Het is evengoed een filosofie waarin we de hond respecteren voor wat hij is en we behandelen ze met het nodige respect op een gebalanceerde manier.
The big picture in hondentraining gaat echter over meer. Gedragsmodificatie, een goede opvoeding, socialisatie en habituatie zijn ook zeer belangrijke pijlers.
Onze blueprint in hondentraining stellen we voor met het “GoBobby 360 Training Protocol”.
GoBobby 360 Training Protocol
Vraagstelling
Antwoord
Wat is het 360 Training Protocol?
https://gobobby.be/gobobbys-360-training-protocol/
De bedoeling van het 360 TP is om iets te hebben waarop je steeds kan terugvallen, iets dat werkbaar is, iets dat niet te theoretisch, niet te rechtlijnig en niet te compromisloos is!
Het 360 TP (Training Protocol) is praktisch en flexibel. Het geeft duidelijk aan wat de basis is maar elk punt kan je minder of meer gaan toepassen, afhankelijk van de hond zijn noden, karakter en jouw verwachtingen. Het is dus zeer flexibel en toch zeer duidelijk en toepasbaar op alle honden! Dat is dan ook precies wat de kleine en grote bubbels betekenen in de onderstaande slide van het “GoBobby’s 360 Training Protocol”. Bij de ene hond moet je op een bepaald punt meer aandacht besteden dan bij een andere hond!

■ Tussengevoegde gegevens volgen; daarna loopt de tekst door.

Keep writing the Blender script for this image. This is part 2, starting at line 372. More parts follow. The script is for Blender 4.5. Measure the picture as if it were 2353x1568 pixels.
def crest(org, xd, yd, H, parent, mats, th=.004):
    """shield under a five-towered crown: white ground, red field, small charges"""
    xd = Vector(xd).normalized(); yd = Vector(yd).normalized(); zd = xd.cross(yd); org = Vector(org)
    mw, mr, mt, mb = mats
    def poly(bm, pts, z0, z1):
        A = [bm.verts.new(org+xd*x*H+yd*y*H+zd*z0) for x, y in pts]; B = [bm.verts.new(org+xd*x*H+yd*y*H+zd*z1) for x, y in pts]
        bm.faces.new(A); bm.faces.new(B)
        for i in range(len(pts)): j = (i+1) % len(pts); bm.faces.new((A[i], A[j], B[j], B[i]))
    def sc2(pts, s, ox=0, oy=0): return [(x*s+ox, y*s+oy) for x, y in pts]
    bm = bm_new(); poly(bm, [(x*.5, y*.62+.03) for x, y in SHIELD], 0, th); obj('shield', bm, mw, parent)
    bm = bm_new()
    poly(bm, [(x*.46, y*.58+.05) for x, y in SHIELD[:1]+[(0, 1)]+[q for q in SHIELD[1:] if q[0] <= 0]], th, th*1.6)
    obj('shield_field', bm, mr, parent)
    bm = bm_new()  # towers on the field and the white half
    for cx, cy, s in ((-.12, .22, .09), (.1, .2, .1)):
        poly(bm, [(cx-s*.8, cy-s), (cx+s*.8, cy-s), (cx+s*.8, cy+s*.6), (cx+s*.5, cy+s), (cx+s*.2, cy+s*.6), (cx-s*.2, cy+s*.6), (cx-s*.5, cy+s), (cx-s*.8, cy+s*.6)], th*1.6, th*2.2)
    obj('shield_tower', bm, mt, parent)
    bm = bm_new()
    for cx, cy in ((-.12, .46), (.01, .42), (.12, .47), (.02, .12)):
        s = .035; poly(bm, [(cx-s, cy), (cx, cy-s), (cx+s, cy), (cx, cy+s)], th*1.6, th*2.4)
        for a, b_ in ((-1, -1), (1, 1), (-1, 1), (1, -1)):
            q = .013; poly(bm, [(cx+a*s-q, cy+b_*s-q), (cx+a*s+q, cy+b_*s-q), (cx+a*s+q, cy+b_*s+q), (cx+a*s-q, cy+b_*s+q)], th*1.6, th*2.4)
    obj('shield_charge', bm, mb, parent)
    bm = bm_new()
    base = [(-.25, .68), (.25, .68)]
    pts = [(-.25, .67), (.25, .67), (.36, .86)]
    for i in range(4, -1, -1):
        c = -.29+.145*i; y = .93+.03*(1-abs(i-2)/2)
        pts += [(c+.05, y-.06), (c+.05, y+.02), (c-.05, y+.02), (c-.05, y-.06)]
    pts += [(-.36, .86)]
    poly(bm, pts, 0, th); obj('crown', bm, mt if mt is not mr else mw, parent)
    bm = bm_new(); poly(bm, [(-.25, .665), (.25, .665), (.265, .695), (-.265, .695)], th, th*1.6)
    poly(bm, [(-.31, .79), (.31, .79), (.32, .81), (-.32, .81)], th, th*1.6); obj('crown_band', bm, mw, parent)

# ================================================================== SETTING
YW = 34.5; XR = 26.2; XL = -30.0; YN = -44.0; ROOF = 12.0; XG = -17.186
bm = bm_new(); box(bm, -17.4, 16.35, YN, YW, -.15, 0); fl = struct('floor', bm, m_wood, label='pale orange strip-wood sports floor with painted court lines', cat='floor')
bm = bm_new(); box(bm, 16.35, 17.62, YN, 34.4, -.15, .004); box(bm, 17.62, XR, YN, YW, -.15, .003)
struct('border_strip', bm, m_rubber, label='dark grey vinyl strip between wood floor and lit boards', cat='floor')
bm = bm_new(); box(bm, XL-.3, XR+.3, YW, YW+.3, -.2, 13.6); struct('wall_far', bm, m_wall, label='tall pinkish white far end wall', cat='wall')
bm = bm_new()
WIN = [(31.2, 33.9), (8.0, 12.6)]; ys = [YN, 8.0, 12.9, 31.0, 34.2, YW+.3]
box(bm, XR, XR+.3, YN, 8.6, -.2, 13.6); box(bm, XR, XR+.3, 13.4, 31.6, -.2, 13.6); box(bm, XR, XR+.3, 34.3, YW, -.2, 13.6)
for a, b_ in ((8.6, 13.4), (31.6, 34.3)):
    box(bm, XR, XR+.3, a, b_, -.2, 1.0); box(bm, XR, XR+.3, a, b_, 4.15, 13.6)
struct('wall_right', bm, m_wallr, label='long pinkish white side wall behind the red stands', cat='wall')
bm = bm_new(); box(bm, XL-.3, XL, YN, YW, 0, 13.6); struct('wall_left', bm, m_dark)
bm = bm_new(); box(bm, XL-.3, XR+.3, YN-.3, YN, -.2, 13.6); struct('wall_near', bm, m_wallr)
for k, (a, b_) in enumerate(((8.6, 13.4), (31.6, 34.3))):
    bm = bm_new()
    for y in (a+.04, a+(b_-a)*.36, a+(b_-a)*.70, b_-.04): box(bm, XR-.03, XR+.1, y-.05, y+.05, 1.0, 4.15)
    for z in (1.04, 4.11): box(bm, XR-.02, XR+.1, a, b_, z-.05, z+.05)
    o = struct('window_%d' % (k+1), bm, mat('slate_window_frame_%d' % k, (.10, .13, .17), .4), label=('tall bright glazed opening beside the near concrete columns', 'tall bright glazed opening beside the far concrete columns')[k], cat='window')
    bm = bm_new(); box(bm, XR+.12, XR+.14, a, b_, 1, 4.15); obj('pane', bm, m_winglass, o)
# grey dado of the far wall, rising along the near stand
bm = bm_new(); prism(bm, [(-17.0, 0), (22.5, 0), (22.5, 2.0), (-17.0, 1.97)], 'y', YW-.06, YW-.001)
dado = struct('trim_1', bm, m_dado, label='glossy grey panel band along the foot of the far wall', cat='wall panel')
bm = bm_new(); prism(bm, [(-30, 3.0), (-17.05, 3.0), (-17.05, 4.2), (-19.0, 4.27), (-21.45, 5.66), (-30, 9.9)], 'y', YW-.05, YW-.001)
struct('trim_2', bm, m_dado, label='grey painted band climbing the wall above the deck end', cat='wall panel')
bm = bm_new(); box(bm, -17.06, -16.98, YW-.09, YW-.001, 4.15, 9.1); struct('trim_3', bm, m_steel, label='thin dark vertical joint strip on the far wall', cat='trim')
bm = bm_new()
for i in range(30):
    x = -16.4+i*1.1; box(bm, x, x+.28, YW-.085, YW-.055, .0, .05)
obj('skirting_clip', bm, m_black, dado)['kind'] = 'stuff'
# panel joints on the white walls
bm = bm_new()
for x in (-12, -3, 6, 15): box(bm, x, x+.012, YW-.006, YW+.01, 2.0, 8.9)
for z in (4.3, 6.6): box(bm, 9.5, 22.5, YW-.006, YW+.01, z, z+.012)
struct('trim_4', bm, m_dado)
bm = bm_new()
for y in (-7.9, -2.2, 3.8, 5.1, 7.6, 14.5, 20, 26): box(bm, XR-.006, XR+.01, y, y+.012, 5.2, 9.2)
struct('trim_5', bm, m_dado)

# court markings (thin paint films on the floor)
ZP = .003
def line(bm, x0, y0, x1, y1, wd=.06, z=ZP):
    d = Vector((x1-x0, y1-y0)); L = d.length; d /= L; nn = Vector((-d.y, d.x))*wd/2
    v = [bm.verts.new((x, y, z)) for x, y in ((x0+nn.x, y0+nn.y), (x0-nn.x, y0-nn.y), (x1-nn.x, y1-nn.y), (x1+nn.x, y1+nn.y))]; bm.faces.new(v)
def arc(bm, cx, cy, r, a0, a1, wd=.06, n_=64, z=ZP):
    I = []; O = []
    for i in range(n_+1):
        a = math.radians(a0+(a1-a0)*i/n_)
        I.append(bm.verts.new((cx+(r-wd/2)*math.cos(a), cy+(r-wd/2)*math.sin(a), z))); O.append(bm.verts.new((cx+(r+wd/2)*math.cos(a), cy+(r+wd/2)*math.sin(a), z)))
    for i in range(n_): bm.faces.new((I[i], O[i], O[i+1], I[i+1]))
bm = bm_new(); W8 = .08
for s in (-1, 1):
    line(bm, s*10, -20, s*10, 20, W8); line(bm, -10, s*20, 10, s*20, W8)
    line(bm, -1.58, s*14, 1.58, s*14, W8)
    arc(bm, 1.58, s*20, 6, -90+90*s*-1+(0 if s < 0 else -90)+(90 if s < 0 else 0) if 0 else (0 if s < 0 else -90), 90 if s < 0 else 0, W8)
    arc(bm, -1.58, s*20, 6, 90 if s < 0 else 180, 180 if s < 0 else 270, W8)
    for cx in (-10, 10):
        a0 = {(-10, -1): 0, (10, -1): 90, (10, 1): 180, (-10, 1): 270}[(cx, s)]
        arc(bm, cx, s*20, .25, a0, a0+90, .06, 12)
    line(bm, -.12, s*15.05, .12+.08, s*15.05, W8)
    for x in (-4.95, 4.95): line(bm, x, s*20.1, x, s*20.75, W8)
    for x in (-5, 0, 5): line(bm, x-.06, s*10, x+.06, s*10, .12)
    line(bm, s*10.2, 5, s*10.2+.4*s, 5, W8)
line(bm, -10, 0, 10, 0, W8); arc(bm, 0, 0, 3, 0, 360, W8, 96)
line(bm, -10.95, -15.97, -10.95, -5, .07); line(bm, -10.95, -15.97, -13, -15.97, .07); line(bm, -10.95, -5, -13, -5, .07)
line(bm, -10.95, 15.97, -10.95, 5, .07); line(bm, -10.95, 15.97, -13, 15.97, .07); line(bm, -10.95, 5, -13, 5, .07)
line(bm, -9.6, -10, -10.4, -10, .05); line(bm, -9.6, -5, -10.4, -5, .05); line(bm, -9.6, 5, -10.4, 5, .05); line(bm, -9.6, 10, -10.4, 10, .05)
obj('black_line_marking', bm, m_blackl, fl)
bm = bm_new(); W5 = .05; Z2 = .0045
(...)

Het is dus een flexibel framework waar je steeds op kan terugvallen als het gaat over gedragsmodificatie of training.
■ Wat houdt het in?
Honden leven in onze wereld, niettemin gebeurt het zeer dikwijls dat mensen geen controle hebben over hun honden en dat de hond de leefwereld bepaalt met als gevolg dat vrienden, familie of kennissen niet meer over de vloer willen of durven komen. Of het wandelen gaat moeilijk, de hond valt uit of misschien zijn er net bijna geen uitdagingen en is de hond super braaf en vriendelijk tegen iedereen en wilt men gewoon de hond zijn potentieel ontplooien etc…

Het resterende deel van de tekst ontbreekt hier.